The line holding "for o in list(bpy.data.objects): bpy.data.objects.remove(o)" is the last one to output; start at the first line of the data, keep every line in between exactly, and leave out pictures.

-----

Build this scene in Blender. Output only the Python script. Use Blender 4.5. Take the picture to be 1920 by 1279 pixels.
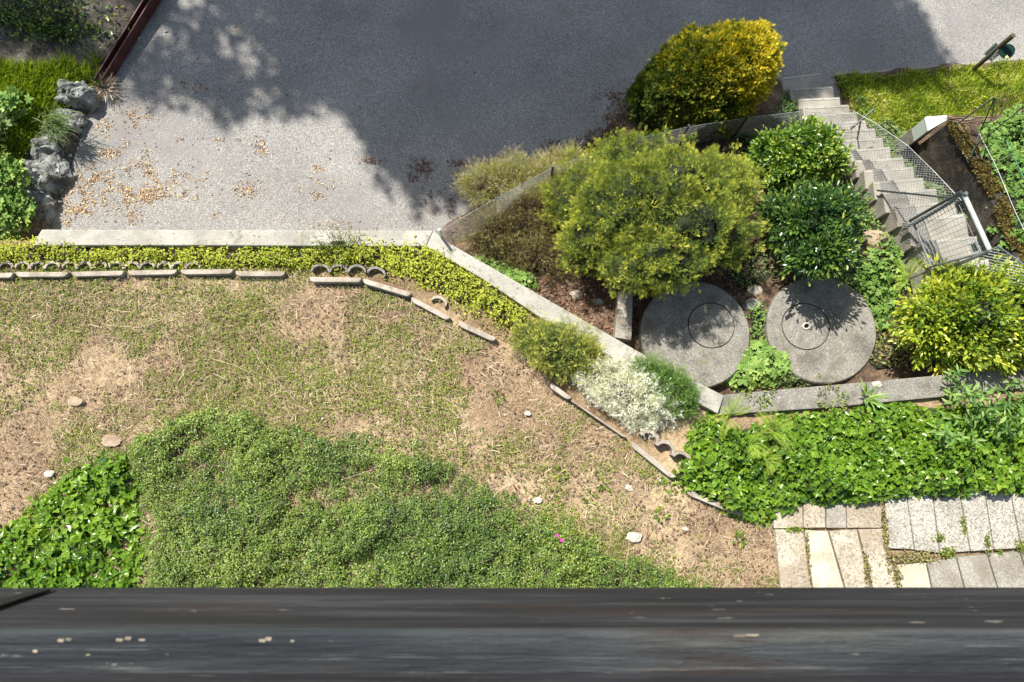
import bpy, bmesh, math
import numpy as np
from mathutils import Vector, Matrix
R = math.radians
rng = np.random.default_rng(7)
S = bpy.context.scene
for o in list(bpy.data.objects): bpy.data.objects.remove(o)

# ------------------------------------------------------------------ camera, sky, sun
CH, TILT, F = 7.5, R(9.3), 1280.0
cd = bpy.data.cameras.new('camera'); cam = bpy.data.objects.new('camera', cd)
S.collection.objects.link(cam); S.camera = cam
cam.location = (0, 0, CH); cam.rotation_euler = (TILT, 0, 0)
cd.sensor_width = 36; cd.lens = 24; cd.clip_start = 0.02; cd.clip_end = 300
cd.dof.use_dof = True; cd.dof.focus_distance = 8.0; cd.dof.aperture_fstop = 10
EL, AZ = R(54), R(36)                                   # sun stands up and to the left of the picture
SUN = Vector((-math.sin(AZ)*math.cos(EL), math.cos(AZ)*math.cos(EL), math.sin(EL)))
w = bpy.data.worlds.new("World"); S.world = w; w.use_nodes = True
nt = w.node_tree; sk = nt.nodes.new('ShaderNodeTexSky'); sk.sky_type = 'NISHITA'; sk.sun_disc = False
sk.sun_elevation = EL; sk.sun_rotation = -AZ
tn = nt.nodes.new('ShaderNodeMix'); tn.data_type = 'RGBA'; tn.blend_type = 'MULTIPLY'; tn.inputs[0].default_value = 1; tn.inputs[7].default_value = (1.05, .98, .86, 1)
nt.links.new(sk.outputs[0], tn.inputs[6]); nt.links.new(tn.outputs[2], nt.nodes['Background'].inputs[0]); nt.nodes['Background'].inputs[1].default_value = 0.11
sd = bpy.data.lights.new('sun', 'SUN'); sd.energy = 5.0; sd.angle = R(0.53); sd.color = (1, .96, .89)
so = bpy.data.objects.new('sun', sd); S.collection.objects.link(so)
so.rotation_euler = SUN.to_track_quat('Z', 'Y').to_euler(); so.location = SUN*30
S.view_settings.view_transform = 'Standard'; S.view_settings.look = 'None'
S.view_settings.exposure = 0.84; S.view_settings.gamma = 1

# ------------------------------------------------------------------ maths helpers
cT, sT = math.cos(TILT), math.sin(TILT)
def P(u, v, z=0.0):                     # the spot at height z that the photograph shows at (u, v)
    x = (u-960)/F; y = (639.5-v)/F
    t = (z-CH)/(y*sT-cT)
    return (x*t, (y*cT+sT)*t, z)
def PX(pts, z=0.0): return np.array([P(p[0], p[1], z)[:2] for p in pts])
def _h(ix, iy, iz, seed):
    n = (ix*374761393 + iy*668265263 + iz*2147483647 + seed*1274126177) & 0xffffffff
    n = ((n ^ (n >> 13))*1274126177) & 0xffffffff
    return ((n ^ (n >> 16)) & 0xffff)/65535.0
def noise(p, f=1.0, seed=0):            # value noise, -1..1
    p = np.asarray(p, float)*f
    if p.shape[-1] == 2: p = np.concatenate([p, np.zeros(p.shape[:-1]+(1,))], -1)
    i = np.floor(p).astype(np.int64); f_ = p-i; f_ = f_*f_*(3-2*f_)
    r = 0
    for dx in (0, 1):
        for dy in (0, 1):
            for dz in (0, 1):
                ww = (f_[..., 0] if dx else 1-f_[..., 0])*(f_[..., 1] if dy else 1-f_[..., 1])*(f_[..., 2] if dz else 1-f_[..., 2])
                r = r + ww*_h(i[..., 0]+dx, i[..., 1]+dy, i[..., 2]+dz, seed)
    return r*2-1
def fbm(p, f=1.0, seed=0, o=3):
    return sum(noise(p, f*2**k, seed+k)*.5**k for k in range(o))/1.6
def sdf(poly, pts):                     # >0 inside
    d = np.full(len(pts), 1e9); ins = np.zeros(len(pts), bool)
    n = len(poly)
    for k in range(n):
        a = poly[k]; b = poly[(k+1) % n]; e = b-a; q = pts-a
        t = np.clip((q@e)/(e@e+1e-12), 0, 1)
        d = np.minimum(d, np.hypot(*(q-t[:, None]*e).T))
        c = ((a[1] > pts[:, 1]) != (b[1] > pts[:, 1]))
        with np.errstate(divide='ignore', invalid='ignore'):
            xx = (b[0]-a[0])*(pts[:, 1]-a[1])/(b[1]-a[1]+1e-12)+a[0]
        ins ^= c & (pts[:, 0] < xx)
    return np.where(ins, d, -d)
def region(poly, n, rag=0.06, rf=6.0, seed=0):      # n-ish points scattered in a polygon with a ragged edge
    lo = poly.min(0)-rag; hi = poly.max(0)+rag
    q = rng.uniform(lo, hi, (n, 2))
    s = sdf(poly, q)
    k = s + rag*fbm(q, rf, seed+50)*1.6 > 0
    return q[k], s[k]
def unit(v): return v/(np.linalg.norm(v, axis=-1, keepdims=True)+1e-9)

# ------------------------------------------------------------------ materials
def newmat(name):
    m = bpy.data.materials.new(name); m.use_nodes = True
    return m, m.node_tree.nodes, m.node_tree.links, m.node_tree.nodes['Principled BSDF']
def ramp(N, stops, interp='LINEAR'):
    r = N.new('ShaderNodeValToRGB'); e = r.color_ramp.elements; r.color_ramp.interpolation = interp
    while len(e) > 1: e.remove(e[0])
    e[0].position = stops[0][0]; e[0].color = (*stops[0][1], 1)
    for p, c in stops[1:]:
        x = e.new(p); x.color = (*c, 1)
    return r
def tex(N, L, pos, kind='noise', scale=5, detail=6, rough=.6, scl=None):
    if kind == 'noise':
        t = N.new('ShaderNodeTexNoise'); t.inputs['Detail'].default_value = detail; t.inputs['Roughness'].default_value = rough
    else: t = N.new('ShaderNodeTexVoronoi')
    t.inputs['Scale'].default_value = scale
    if scl:
        mp = N.new('ShaderNodeMapping'); mp.inputs['Scale'].default_value = scl
        L.new(pos, mp.inputs[0]); pos = mp.outputs[0]
    L.new(pos, t.inputs['Vector']); return t
def mix(N, L, fac, a, b, mode='MIX'):
    m = N.new('ShaderNodeMix'); m.data_type = 'RGBA'; m.blend_type = mode
    if isinstance(fac, (int, float)): m.inputs[0].default_value = fac
    else: L.new(fac, m.inputs[0])
    for s, i in ((a, 6), (b, 7)):
        if isinstance(s, tuple): m.inputs[i].default_value = (*s, 1)
        else: L.new(s, m.inputs[i])
    return m.outputs[2]
def solid(name, big, bigscale=1.5, grain=None, gscale=90, gamt=.5, spots=None, rough=.85, bump=.3, bscale=60, scl=None, metal=0, spec=.3):
    """big: ramp stops for large patches; grain: ramp stops multiplied on as fine speckle; spots: (scale, lo, hi, colour)"""
    m, N, L, B = newmat(name)
    pos = N.new('ShaderNodeNewGeometry').outputs['Position']
    t = tex(N, L, pos, 'noise', bigscale, 8, .6, scl); r = ramp(N, big); mc = N.new('ShaderNodeMapRange'); mc.inputs[1].default_value = .27; mc.inputs[2].default_value = .73; L.new(t.outputs[0], mc.inputs[0]); L.new(mc.outputs[0], r.inputs[0]); col = r.outputs[0]
    if grain:
        v = tex(N, L, pos, 'voronoi', gscale); sep = N.new('ShaderNodeSeparateColor'); L.new(v.outputs['Color'], sep.inputs[0])
        g = ramp(N, grain); L.new(sep.outputs[0], g.inputs[0]); col = mix(N, L, gamt, col, g.outputs[0], 'MULTIPLY')
    for sp in (spots or []):
        t2 = tex(N, L, pos, 'noise', sp[0], 5, .65, sp[4] if len(sp) > 4 else scl)
        mr = N.new('ShaderNodeMapRange'); mr.inputs[1].default_value = sp[1]; mr.inputs[2].default_value = sp[2]
        L.new(t2.outputs[0], mr.inputs[0]); col = mix(N, L, mr.outputs[0], col, sp[3])
    L.new(col, B.inputs['Base Color']); B.inputs['Roughness'].default_value = rough
    B.inputs['Metallic'].default_value = metal; B.inputs['Specular IOR Level'].default_value = spec
    if bump:
        tb = tex(N, L, pos, 'noise', bscale, 6, .7, scl); b = N.new('ShaderNodeBump'); b.inputs['Strength'].default_value = bump
        b.inputs['Distance'].default_value = .02; L.new(tb.outputs[0], b.inputs['Height']); L.new(b.outputs[0], B.inputs['Normal'])
    return m
def leafmat(name, stops, rough=.5, tr=.3, spec=.35):
    m, N, L, B = newmat(name)
    a = N.new('ShaderNodeAttribute'); a.attribute_name = 'rnd'
    r = ramp(N, stops); L.new(a.outputs['Fac'], r.inputs[0])
    L.new(r.outputs[0], B.inputs['Base Color']); B.inputs['Roughness'].default_value = rough
    B.inputs['Specular IOR Level'].default_value = spec
    if tr:
        T = N.new('ShaderNodeBsdfTranslucent'); c = mix(N, L, 1.0, r.outputs[0], (1.5, 1.35, .5), 'MULTIPLY'); L.new(c, T.inputs[0])
        M = N.new('ShaderNodeMixShader'); M.inputs[0].default_value = tr
        L.new(B.outputs[0], M.inputs[1]); L.new(T.outputs[0], M.inputs[2]); L.new(M.outputs[0], N['Material Output'].inputs[0])
    return m
M = {}
M['asphalt'] = solid('asphalt', [(.1, (.235, .225, .208)), (.5, (.285, .272, .25)), (.9, (.33, .312, .285))], .9,
    [(0, (.38, .38, .4)), (.35, (.8, .8, .8)), (.8, (1.0, 1, 1)), (.95, (1.6, 1.6, 1.58))], 110, .85, [(.6, .52, .68, (.22, .205, .195)), (3.2, .60, .72, (.23, .195, .155)), (14, .68, .74, (.13, .115, .10))], bump=.6, bscale=70)
M['concrete'] = solid('concrete', [(.2, (.29, .275, .235)), (.5, (.37, .35, .30)), (.85, (.43, .41, .36))], 3, [(0, (.75, .75, .75)), (.7, (1, 1, 1)), (1, (1.15, 1.15, 1.1))], 160, .7,
    [(2, .5, .66, (.30, .275, .22)), (7, .56, .66, (.21, .20, .14)), (25, .60, .68, (.15, .14, .11))], bump=.45, bscale=45)
M['grey_concrete'] = solid('grey_concrete', [(.15, (.145, .135, .115)), (.5, (.235, .22, .19)), (.85, (.31, .29, .25))], 3, [(0, (.45, .45, .45)), (.3, (.85, .85, .85)), (.8, (1, 1, 1)), (1, (1.7, 1.7, 1.65))], 95, .8,
    [(3, .52, .66, (.14, .13, .105)), (9, .60, .68, (.16, .165, .10)), (30, .64, .72, (.10, .092, .075))], bump=.4, bscale=60)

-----

__Exercise output__
Build this scene in Blender. Output only the Python script. Use Blender 4.5. Take the picture to be 1920 by 1279 pixels.
import bpy, bmesh, math
import numpy as np
from mathutils import Vector, Matrix
R = math.radians
rng = np.random.default_rng(7)
S = bpy.context.scene
for o in list(bpy.data.objects): bpy.data.objects.remove(o)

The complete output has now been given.